Adoptar una reglamentación adecuada que priorice los medios de transporte sustentables y las personas más vulnerables, asegurarse de la correcta aplicación de las leyes demostrando que éstas son mucho más que textos decorativos, educarnos como personas intermodales y responsables; en pocas palabras, aprender a convivir en las calles.

La Ciudad de México, y las de Lima, Bogotá y cualquier otra ciudad con reconocidos problemas de movilidad tienen sus dificultades, pero no es un caso irrecuperable.

Todas y todos lo podemos demostrar pedaleando y caminando cotidianamente, reafirmando el derecho que tenemos a disfrutar del espacio público, aún cuando los azares de la vida hicieron que naciéramos lejos del supuesto paraíso terrenal de peatones y ciclistas. 

Así que, volviendo a la preocupación inicial: sí, estoy muy consciente de que ya no vivo en París. 

#3 “Mejor cómprate un coche”

¿Más estúpido aún, o ahí lo dejamos?

Sólo recordaré algunos principios básicos, esperando no aburrir a quienes ya se los saben de memoria: más automóviles significan más congestión, contaminación, pérdida de productividad, gastos en salud pública, muertes y lesiones por hechos de tránsito. 

Ahora, prefiero ahondar un poco más en el punto de seguridad, ya que de esto trata este artículo. En México, los hechos de tránsito son la primera causa de muerte en niñas y niños de 5 a 9 años, y la segunda entre adolescentes y jóvenes de 10 a 29 años. 

En esta última categoría, son destronados por los homicidios.
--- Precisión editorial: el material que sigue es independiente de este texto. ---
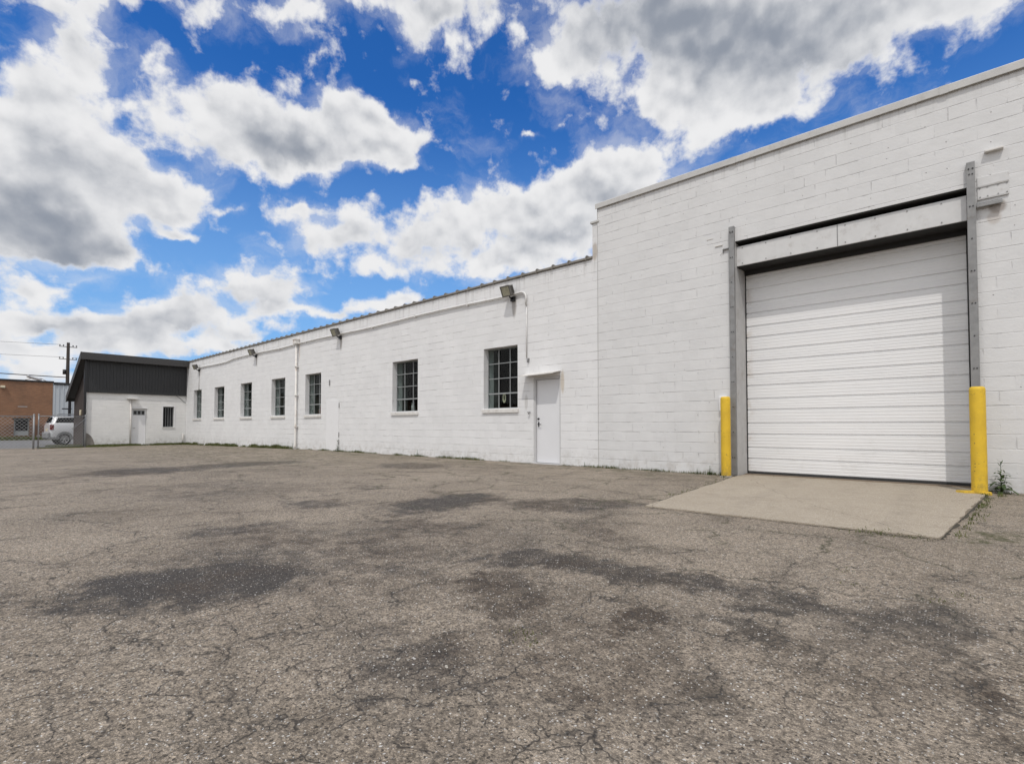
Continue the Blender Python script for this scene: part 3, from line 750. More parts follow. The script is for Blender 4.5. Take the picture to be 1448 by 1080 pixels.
def brick_mat(name, c1, c2, mortar, axis='y', dirt=(.06,.045,.035), low=None):
    m, nt, bs = material(name); p = worldco(nt); x, y, z = nt.sep(p)
    b = nt.new('ShaderNodeTexBrick', offset=.5)
    nt.put(b.inputs['Vector'], nt.comb(y if axis == 'y' else x, z, 0.0))
    b.inputs['Scale'].default_value = 1; b.inputs['Brick Width'].default_value = .22; b.inputs['Row Height'].default_value = .075
    b.inputs['Mortar Size'].default_value = .006; b.inputs['Color1'].default_value = (*c1,1); b.inputs['Color2'].default_value = (*c2,1); b.inputs['Mortar'].default_value = (*mortar,1)
    c = b.outputs['Color']
    s = nt.smooth(nt.noise(p, .5, 6, .65), .48, .72)
    c = nt.mix(nt.math('MULTIPLY', s, .4), c, dirt)
    if low:
        l = nt.math('MULTIPLY', nt.smooth(nt.math('ADD', z, nt.lin(nt.noise(p, 1.2, 5, .6), 0, 1, -.35, .35)), .9, 1.3, 1.0, 0.0), nt.smooth(y, -7.0, -5.2, .15, 1.0))
        c = nt.mix(nt.math('MULTIPLY', l, .75), c, low)
    nt.put(bs.inputs['Base Color'], c); bs.inputs['Roughness'].default_value = .85
    bump(nt, bs, nt.math('SUBTRACT', 1.0, b.outputs['Fac']), .4, .006)
    return m
M['orange_brick'] = brick_mat('tan_brick', (.285,.142,.075), (.225,.108,.058), (.25,.17,.12), low=(.085,.05,.038))
M['shaded_brown_brick'] = brick_mat('shaded_brown_brick', (.034,.019,.014), (.024,.015,.012), (.035,.028,.024), axis='x')  # dark brown brick, deepened further to carry the roof overhang's shadow

def corrugated(name, col):
    m, nt, bs = material(name); p = worldco(nt); x, y, z = nt.sep(p)
    n = nt.noise(nt.comb(nt.math('MULTIPLY', y, 2.0), nt.math('MULTIPLY', z, .3), 0.0), 1.0, 5, .6)
    nt.put(bs.inputs['Base Color'], nt.mix(nt.lin(n, .3, .7), tuple(v*.86 for v in col), col)); bs.inputs['Roughness'].default_value = .5
    return m
M['metal_siding'] = corrugated('pale_metal_siding', (.52,.55,.58))

def foliage(name, a, b):
    m, nt, bs = material(name); p = worldco(nt)
    n = nt.noise(p, 14, 3, .6)
    nt.put(bs.inputs['Base Color'], nt.mix(nt.smooth(n, .35, .65), a, b)); bs.inputs['Roughness'].default_value = .6
    tr = nt.new('ShaderNodeBsdfTranslucent'); nt.put(tr.inputs['Color'], nt.mix(n, tuple(v*1.3 for v in a), tuple(v*1.3 for v in b)))
    mx = nt.new('ShaderNodeMixShader'); mx.inputs[0].default_value = .3
    nt.l.new(bs.outputs[0], mx.inputs[1]); nt.l.new(tr.outputs[0], mx.inputs[2]); nt.l.new(mx.outputs[0], nt.n['Material Output'].inputs['Surface'])
    return m
M['grass'] = foliage('grass_green', (.060,.085,.020), (.135,.135,.045))
M['weed'] = foliage('weed_green', (.034,.070,.020), (.085,.120,.038))
M['moss'] = foliage('moss_green', (.045,.062,.012), (.085,.095,.02))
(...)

De acuerdo con el último informe de CONAPRA sobre la situación de la seguridad vial en México, en 2013, de las 15,886 muertes registradas -considerando que la cifra real pudiera ser duplicada debido a un importante fenómeno de subregistro- casi 7 de cada 10 de ellas son las de peatones, ciclistas y motociclistas. 

Según el INEGI, en la Ciudad de México en 2015, absolutamente todos los hechos de tránsito que resultaron en muertes involucraron a por lo menos un vehículo con motor. 

En este caso y aunque en realidad sí me gustaría saber, no se trata tanto de identificar la principal causa detrás de la colisión –ebriedad del conductor, mal estado de la vía, diseño inadecuado, entre otros- sino de entender que un automotor es estadísticamente muchísimo más propenso a causar una colisión fatal. 

Las bicicletas, no (las 4 muertes de ciclistas oficialmente registradas aquel año fueron el resultado de una colisión con automotor).

De hecho, el ciclista de mi caída n°2 no me mató y muy, muy difícilmente lo habría hecho.

La automovilista de mi caída n°1 circulaba –estimo– a unos 30 km/hr, velocidad por debajo de la cuál yo tenía 95% de probabilidad de sobrevivir; arriba de los 55 km/hr, ésta hubiera sido de 20%. ¿Comprarme un coche? ¿Es en serio? 

Porque el error es humano, los hechos de tránsito seguirán sucediendo. Porque el error es humano, los ciclistas seguiremos cayendo.

Esto no quiere decir que debamos tolerar muertes y lesiones graves, ya que más allá de los errores, otros factores están entre las manos de la autoridad y de los ciudadanos para prevenirlos: el diseño de las calles, la cultura de la movilidad, la regulación y su aplicación.

De ahí la Visión Cero: ninguna pérdida de vida es aceptable. De ahí que, a pesar mi miedo a las glorietas y mi sonrisa reconstruida, sigo y seguiré subiéndome a la bicicleta.